Randolph Caldecott: A Personal Memoir of His Early Art Career.

First edition of Randolph Caldecott: A Personal Memoir of His Early Art Career; from the library of Woodrow Wilson with his ownership signature

Randolph Caldecott: A Personal Memoir of His Early Art Career.

BLACKBURN, Henry. [Woodrow Wilson].

$1,500.00

Item Number: 125249

New York: George Routledge & Sons, 1886.

First American edition of Blackburn’s biography of famed British illustrator Randolph Caldecott; from the library of Woodrow Wilson with his ownership signature. Octavo, original publisher’s cloth decorated in gilt, with one hundred and seventy two illustrations, frontispiece portrait of Caldecott. Signed by Woodrow Wilson on the title page. One of the most influential children’s book illustrators of nineteenth century, British artist Randolph Caldecott published 16 picture books throughout his career, including The House that Jack Built (1878), John Gilpin (1878), The Three Jovial Huntsman (1880), and The Great Panjandrum Himself (1885). The Caldecott Medal, first proposed by Frederic G. Melcher in 1937, was named in his honor. In near fine condition. Housed in a custom half morocco slipcase.

The 28th president of the United States, Thomas Woodrow Wilson grew up in the American South, mainly in Augusta, Georgia, during the Civil War and Reconstruction. After winning the 1913 Presidential election, he introduced a comprehensive program of domestic legislation with four major domestic priorities: the conservation of natural resources, banking reform, tariff reduction, and equal access to raw materials, which would be accomplished in part through the regulation of trusts.
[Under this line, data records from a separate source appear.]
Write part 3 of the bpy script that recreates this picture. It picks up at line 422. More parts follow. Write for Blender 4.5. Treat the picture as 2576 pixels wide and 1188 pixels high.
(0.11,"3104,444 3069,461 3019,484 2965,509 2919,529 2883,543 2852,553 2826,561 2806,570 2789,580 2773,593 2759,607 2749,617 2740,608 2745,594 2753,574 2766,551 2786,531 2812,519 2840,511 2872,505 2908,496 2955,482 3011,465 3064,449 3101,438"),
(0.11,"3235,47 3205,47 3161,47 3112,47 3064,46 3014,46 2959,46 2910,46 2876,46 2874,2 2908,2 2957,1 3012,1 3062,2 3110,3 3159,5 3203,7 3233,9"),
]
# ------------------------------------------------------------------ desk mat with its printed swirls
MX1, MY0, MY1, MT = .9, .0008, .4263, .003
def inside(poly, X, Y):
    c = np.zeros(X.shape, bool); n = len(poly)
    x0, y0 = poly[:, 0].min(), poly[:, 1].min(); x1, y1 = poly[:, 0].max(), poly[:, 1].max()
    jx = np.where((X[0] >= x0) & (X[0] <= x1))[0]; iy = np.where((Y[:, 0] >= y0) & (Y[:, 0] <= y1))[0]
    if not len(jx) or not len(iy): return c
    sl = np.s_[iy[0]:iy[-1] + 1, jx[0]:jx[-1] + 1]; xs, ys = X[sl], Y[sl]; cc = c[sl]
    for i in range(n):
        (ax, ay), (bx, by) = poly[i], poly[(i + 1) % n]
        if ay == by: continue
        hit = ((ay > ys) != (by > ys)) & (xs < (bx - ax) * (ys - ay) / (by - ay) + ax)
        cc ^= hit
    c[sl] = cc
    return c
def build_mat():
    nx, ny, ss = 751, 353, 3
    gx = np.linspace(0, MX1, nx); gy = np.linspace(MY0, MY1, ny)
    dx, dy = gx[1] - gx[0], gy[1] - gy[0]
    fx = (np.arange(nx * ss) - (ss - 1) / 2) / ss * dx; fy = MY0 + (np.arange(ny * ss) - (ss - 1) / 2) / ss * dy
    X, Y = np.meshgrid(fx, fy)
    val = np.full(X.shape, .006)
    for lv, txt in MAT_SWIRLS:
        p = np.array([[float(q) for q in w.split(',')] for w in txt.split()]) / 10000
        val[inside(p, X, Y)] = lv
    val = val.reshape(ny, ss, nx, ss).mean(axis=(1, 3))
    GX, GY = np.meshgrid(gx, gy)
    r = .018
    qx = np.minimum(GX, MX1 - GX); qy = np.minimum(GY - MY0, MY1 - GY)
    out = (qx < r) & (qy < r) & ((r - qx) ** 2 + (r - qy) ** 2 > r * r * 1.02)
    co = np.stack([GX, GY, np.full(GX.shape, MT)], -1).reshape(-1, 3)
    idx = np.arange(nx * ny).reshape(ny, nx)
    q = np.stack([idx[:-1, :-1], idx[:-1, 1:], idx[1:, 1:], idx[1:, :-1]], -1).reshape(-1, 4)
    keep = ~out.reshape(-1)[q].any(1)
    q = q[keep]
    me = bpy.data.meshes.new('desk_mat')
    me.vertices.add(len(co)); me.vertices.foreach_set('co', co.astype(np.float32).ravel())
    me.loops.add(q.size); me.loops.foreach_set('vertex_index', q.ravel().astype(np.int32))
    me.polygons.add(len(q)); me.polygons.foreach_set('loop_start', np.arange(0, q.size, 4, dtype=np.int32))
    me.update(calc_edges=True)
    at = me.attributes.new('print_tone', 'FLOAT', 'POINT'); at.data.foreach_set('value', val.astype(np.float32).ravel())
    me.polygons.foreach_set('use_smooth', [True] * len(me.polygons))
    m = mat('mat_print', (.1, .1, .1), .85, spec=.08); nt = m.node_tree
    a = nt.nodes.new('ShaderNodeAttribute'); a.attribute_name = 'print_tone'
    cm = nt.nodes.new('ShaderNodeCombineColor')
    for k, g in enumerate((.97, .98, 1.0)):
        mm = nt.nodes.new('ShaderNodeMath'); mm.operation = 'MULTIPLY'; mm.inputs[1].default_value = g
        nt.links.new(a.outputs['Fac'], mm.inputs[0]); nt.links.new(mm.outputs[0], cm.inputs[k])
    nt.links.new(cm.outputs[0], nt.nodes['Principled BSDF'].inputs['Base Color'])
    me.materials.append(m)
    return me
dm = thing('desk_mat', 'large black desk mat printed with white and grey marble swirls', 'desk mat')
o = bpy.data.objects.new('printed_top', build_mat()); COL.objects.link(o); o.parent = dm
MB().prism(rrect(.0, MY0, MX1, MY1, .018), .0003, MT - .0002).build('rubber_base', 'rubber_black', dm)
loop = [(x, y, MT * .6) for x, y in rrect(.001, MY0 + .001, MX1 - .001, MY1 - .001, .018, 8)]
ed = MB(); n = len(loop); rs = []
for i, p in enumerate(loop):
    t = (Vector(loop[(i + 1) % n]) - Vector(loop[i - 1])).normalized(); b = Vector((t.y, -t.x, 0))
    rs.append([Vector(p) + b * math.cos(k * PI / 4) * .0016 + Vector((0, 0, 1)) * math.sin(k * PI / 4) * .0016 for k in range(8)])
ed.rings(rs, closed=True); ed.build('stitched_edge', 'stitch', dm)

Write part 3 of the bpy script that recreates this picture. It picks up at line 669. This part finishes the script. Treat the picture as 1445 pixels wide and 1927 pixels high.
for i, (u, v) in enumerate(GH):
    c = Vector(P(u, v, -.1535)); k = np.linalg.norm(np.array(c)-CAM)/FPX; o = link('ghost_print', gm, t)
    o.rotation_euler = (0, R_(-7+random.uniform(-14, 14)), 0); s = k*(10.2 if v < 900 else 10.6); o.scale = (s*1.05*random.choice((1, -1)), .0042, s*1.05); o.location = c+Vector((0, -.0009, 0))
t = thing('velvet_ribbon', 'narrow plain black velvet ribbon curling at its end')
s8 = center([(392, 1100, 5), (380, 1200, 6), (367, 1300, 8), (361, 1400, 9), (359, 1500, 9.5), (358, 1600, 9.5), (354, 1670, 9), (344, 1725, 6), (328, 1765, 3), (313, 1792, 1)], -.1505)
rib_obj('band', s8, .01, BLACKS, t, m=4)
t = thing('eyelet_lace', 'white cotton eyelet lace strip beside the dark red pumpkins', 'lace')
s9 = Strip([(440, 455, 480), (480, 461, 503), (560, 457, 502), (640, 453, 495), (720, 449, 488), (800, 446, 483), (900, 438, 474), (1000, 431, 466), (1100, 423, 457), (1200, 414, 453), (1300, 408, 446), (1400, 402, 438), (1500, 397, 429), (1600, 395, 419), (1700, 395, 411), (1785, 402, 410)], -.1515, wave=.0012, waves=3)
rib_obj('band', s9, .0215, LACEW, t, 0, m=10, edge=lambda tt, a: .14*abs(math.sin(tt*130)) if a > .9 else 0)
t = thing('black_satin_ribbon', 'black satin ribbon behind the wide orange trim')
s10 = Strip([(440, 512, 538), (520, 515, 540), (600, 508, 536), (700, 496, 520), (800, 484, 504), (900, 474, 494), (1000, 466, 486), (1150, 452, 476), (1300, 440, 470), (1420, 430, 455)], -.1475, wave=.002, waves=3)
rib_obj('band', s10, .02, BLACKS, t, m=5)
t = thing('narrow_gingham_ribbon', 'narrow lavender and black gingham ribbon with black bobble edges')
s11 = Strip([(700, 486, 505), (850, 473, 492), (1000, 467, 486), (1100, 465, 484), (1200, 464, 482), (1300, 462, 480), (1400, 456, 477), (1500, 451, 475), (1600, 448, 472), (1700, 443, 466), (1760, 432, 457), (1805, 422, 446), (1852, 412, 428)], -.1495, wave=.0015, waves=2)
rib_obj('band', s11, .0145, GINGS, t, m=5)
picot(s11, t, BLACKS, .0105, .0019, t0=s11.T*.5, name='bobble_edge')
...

At the outbreak of World War I in 1914, the U.S. declared neutrality as Wilson tried to negotiate a peace between the Allied and Central Powers. Wilson narrowly won re-election in the 1916 United States presidential election, boasting how he kept the nation out of wars in Europe and Mexico but in 1917, asked Congress for a declaration of war against Germany in response to its policy of unrestricted submarine warfare that sank American merchant ships. After the Allied victory in November 1918, Wilson went to Paris where he and the British and French leaders dominated the Paris Peace Conference. There, he successfully advocated for the establishment of a multinational organization, the League of Nations, which was incorporated into the Treaty of Versailles. Scholars have generally ranked Wilson in the upper tier of U.S presidents, although he has been criticized for supporting racial segregation. His liberalism nevertheless lives on as a major factor in American foreign policy, and his vision of ethnic self-determination resonated globally.